El mismo veterano declaró: “Esto no es un juego de video; esto es la guerra, y la guerra es matar”. Añadió: “Pocos soldados habrán aniquilado de golpe a un grupo de personas. Y serán muchos menos los que hayan visto cómo se recogían los cadáveres, cómo se iniciaba el funeral y después hayan vaporizado también a los que asistían a él”. Así es la guerra de los drones. Un piloto de la Fuerza Aérea la comparaba con su actividad usual: “Ellos [los que manejan drones] están siempre observando el terreno, ven las carnicerías, los cadáveres… Nosotros, en cambio, nos largamos en cuanto cumplimos la misión”.

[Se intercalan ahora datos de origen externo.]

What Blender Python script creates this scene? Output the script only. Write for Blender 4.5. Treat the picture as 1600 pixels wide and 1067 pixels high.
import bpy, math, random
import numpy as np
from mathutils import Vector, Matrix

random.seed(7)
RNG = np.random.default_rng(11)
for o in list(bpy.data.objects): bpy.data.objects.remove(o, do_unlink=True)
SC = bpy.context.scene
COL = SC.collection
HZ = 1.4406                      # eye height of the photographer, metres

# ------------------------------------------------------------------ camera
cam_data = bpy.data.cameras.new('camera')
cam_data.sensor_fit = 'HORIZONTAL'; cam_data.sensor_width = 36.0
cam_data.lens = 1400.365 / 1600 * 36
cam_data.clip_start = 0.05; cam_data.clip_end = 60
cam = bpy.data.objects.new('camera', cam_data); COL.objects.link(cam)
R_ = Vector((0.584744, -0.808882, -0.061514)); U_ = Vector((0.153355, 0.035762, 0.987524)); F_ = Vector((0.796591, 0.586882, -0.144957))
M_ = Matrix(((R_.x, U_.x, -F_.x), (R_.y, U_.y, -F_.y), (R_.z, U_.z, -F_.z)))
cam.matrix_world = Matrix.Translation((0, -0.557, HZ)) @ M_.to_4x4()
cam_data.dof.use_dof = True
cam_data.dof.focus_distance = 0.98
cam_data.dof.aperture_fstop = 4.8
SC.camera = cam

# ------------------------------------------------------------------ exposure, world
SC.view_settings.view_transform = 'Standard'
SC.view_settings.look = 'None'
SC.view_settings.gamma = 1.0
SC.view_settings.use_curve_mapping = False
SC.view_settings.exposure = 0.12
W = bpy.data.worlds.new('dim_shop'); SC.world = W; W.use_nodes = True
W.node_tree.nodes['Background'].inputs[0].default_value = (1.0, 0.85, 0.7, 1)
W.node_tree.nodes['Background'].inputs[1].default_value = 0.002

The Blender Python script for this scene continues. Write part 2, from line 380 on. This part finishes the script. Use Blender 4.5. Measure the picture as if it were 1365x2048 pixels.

Los drones podrán ayudar a fumigar cultivos, vigilar incendios forestales o repartir a domicilio los libros de Amazon. Como muchos inventos de origen bélico, pueden usarse en beneficio de la humanidad. El magnetrón que activa nuestros hornos de microondas se creó durante la 2ª Guerra Mundial para que los radares pudieran detectar los aviones enemigos. ¿No tendrían que reflexionar algo al respecto las universidades? Desde Georgetown también se podría alertar sobre el modo en que la guerra de los drones, tan afín a Obama, deje de matar seres inocentes, generando más odio y alistando nuevas promociones de vengativos terroristas. De esto podría discutirse en algún foro sobre el “momento de EE.UU.” y compararlo con el momento español. Ejercicio intelectual bien propio de cualquier universidad.